• **Aim of the task**
Take the entries below and print only the lines from the one with "Write part 4" through the one with "right baseboard', 'block')", exactly as they stand, both ends included.

• **Record list**
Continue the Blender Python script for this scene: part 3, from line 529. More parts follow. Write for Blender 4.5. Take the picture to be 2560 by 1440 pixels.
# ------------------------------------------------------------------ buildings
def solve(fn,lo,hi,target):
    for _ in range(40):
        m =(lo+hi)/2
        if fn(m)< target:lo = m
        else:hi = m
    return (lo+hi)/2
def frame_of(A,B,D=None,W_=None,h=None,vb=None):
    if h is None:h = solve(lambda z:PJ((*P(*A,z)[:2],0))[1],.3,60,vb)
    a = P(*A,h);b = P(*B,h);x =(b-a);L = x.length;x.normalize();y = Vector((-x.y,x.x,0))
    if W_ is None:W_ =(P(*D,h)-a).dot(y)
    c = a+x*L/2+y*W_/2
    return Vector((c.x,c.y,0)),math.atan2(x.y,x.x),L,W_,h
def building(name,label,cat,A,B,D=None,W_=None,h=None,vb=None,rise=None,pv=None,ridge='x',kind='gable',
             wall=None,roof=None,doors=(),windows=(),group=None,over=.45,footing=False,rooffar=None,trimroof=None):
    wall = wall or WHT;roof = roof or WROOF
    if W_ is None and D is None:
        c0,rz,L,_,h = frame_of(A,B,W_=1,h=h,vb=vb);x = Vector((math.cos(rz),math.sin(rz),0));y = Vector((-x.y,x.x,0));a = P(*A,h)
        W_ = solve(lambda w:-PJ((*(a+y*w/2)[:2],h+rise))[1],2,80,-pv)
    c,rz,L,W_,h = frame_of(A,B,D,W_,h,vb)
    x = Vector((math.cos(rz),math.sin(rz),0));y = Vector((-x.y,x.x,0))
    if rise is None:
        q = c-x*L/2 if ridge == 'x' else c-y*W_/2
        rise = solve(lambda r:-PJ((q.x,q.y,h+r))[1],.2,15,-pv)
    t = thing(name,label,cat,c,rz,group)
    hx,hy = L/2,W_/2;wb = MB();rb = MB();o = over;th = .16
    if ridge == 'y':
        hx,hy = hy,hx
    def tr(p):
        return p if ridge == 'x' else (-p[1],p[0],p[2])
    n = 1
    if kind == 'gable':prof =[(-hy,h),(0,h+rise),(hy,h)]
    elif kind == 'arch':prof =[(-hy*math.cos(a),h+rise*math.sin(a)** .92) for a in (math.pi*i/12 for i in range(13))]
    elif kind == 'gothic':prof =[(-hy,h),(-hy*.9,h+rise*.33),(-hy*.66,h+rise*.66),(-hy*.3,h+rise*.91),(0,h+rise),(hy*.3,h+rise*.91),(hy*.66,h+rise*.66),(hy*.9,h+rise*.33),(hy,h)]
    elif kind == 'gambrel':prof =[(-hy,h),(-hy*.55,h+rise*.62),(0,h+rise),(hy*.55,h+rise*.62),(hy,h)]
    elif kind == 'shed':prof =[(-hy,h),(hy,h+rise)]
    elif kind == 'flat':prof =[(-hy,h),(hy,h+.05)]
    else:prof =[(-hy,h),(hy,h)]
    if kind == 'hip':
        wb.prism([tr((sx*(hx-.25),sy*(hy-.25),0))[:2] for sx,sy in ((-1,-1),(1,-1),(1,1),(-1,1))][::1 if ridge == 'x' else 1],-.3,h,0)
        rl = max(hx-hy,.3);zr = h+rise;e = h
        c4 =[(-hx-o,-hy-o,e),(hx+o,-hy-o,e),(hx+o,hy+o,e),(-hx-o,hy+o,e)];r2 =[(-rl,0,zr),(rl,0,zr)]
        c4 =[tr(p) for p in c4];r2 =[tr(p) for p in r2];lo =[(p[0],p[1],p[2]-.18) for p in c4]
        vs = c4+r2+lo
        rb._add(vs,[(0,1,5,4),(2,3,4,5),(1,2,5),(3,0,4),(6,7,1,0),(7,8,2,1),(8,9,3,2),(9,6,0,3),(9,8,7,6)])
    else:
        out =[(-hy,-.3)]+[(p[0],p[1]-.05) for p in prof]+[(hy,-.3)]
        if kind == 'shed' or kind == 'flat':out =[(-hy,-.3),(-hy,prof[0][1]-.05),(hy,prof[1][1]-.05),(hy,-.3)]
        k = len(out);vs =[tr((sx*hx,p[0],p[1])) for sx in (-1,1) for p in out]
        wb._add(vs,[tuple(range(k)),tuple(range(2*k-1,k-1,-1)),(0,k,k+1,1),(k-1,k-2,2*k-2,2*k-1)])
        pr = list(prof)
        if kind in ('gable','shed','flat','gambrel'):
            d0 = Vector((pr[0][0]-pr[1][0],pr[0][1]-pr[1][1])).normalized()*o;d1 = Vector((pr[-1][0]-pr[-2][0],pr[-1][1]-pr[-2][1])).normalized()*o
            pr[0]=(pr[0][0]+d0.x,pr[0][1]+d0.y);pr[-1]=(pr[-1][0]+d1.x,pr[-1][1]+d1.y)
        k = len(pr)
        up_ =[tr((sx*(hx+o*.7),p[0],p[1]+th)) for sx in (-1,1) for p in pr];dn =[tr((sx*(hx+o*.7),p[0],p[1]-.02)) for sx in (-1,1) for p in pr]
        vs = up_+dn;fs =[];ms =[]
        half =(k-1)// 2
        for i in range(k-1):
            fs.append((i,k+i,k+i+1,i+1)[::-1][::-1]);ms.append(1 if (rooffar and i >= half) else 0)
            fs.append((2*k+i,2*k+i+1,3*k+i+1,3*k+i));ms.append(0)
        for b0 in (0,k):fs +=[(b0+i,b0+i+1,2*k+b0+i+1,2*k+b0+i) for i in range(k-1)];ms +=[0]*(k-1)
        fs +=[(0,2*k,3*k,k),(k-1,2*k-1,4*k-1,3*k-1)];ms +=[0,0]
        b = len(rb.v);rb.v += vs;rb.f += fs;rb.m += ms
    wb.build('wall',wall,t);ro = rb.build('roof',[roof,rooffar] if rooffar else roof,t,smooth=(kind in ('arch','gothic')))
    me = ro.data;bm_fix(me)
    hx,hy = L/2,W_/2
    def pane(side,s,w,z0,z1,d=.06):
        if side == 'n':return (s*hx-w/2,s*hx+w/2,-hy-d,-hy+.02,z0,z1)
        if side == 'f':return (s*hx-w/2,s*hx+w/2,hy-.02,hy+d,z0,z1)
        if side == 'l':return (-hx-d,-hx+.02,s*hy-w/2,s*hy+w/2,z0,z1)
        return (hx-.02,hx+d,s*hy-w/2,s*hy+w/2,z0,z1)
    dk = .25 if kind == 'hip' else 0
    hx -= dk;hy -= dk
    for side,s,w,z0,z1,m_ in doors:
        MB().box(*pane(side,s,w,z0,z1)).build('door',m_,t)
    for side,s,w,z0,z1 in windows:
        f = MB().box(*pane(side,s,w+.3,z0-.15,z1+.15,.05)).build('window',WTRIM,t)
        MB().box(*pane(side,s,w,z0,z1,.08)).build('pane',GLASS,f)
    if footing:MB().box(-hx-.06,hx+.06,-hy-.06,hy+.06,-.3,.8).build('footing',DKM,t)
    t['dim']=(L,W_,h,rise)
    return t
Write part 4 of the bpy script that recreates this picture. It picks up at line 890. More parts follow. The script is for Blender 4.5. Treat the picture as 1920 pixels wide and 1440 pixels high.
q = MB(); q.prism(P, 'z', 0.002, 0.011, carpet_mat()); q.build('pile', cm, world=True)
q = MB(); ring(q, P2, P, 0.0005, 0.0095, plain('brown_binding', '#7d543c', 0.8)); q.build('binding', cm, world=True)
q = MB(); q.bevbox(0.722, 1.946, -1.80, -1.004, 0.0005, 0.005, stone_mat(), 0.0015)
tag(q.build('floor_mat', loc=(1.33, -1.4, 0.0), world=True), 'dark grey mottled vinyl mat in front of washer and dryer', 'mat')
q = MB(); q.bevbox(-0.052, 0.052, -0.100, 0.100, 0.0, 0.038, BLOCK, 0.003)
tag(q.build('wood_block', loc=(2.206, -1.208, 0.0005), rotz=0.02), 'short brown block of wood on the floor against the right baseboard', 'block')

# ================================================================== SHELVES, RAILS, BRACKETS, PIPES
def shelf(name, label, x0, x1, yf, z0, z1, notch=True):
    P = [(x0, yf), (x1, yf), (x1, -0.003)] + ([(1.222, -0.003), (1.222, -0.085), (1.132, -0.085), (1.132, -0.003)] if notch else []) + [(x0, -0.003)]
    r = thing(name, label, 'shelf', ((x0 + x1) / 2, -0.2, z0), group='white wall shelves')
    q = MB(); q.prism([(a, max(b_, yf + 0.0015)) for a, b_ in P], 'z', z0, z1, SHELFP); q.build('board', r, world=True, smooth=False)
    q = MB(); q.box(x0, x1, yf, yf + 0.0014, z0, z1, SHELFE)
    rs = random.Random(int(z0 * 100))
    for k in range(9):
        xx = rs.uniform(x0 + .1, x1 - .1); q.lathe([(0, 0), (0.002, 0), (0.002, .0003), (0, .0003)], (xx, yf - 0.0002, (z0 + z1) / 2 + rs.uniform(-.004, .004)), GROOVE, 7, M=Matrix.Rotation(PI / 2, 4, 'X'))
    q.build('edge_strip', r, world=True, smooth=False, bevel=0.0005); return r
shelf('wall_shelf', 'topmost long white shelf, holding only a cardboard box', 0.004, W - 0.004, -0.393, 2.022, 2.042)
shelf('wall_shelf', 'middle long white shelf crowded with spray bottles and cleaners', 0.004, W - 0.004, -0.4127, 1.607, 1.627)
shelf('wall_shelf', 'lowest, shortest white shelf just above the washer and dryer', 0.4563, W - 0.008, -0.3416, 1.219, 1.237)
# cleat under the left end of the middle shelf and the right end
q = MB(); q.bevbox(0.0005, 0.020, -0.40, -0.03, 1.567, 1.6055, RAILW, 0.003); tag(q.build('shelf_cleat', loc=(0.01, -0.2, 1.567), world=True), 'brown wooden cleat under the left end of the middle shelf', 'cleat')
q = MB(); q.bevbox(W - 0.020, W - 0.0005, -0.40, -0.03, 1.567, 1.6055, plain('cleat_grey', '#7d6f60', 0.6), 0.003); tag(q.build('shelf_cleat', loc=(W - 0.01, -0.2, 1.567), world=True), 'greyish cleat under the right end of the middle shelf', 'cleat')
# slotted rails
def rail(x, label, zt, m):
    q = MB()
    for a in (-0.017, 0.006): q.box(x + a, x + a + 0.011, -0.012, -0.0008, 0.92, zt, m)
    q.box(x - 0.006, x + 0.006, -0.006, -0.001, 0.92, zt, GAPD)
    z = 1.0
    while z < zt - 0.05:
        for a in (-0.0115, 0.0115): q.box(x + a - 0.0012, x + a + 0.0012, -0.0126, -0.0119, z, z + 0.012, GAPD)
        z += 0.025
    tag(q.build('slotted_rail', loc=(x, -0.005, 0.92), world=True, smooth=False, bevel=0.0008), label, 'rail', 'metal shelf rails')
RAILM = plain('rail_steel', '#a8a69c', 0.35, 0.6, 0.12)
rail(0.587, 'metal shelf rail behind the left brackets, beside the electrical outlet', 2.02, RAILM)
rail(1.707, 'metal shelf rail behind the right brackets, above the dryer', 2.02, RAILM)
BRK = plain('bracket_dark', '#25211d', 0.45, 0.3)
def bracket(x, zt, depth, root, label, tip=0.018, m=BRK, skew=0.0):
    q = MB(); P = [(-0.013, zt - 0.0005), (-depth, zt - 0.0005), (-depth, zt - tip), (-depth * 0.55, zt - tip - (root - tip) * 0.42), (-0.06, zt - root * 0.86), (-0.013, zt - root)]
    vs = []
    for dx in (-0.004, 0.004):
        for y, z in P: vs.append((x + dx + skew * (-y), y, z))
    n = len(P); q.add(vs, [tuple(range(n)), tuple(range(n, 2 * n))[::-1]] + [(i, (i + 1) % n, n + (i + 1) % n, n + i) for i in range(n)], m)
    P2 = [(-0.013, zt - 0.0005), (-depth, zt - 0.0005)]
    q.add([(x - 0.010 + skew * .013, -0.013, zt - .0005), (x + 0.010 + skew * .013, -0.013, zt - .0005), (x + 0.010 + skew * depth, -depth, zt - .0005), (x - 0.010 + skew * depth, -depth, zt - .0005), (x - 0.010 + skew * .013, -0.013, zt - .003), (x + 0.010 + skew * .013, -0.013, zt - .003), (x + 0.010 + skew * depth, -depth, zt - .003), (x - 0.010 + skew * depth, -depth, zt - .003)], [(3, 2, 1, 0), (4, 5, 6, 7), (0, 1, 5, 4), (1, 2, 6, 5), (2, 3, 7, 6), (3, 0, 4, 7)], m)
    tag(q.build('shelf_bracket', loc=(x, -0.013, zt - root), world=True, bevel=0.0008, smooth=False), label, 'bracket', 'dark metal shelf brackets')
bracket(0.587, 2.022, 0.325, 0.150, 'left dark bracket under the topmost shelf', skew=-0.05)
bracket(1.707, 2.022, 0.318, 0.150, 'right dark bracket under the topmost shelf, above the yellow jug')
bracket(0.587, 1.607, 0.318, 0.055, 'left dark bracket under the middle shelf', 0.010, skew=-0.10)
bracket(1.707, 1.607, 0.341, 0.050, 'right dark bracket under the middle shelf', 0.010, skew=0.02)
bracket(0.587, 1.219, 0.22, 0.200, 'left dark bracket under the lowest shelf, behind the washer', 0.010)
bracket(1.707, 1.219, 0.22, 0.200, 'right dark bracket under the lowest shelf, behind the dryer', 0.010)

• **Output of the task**
Write part 4 of the bpy script that recreates this picture. It picks up at line 890. More parts follow. The script is for Blender 4.5. Treat the picture as 1920 pixels wide and 1440 pixels high.
q = MB(); q.prism(P, 'z', 0.002, 0.011, carpet_mat()); q.build('pile', cm, world=True)
q = MB(); ring(q, P2, P, 0.0005, 0.0095, plain('brown_binding', '#7d543c', 0.8)); q.build('binding', cm, world=True)
q = MB(); q.bevbox(0.722, 1.946, -1.80, -1.004, 0.0005, 0.005, stone_mat(), 0.0015)
tag(q.build('floor_mat', loc=(1.33, -1.4, 0.0), world=True), 'dark grey mottled vinyl mat in front of washer and dryer', 'mat')
q = MB(); q.bevbox(-0.052, 0.052, -0.100, 0.100, 0.0, 0.038, BLOCK, 0.003)
tag(q.build('wood_block', loc=(2.206, -1.208, 0.0005), rotz=0.02), 'short brown block of wood on the floor against the right baseboard', 'block')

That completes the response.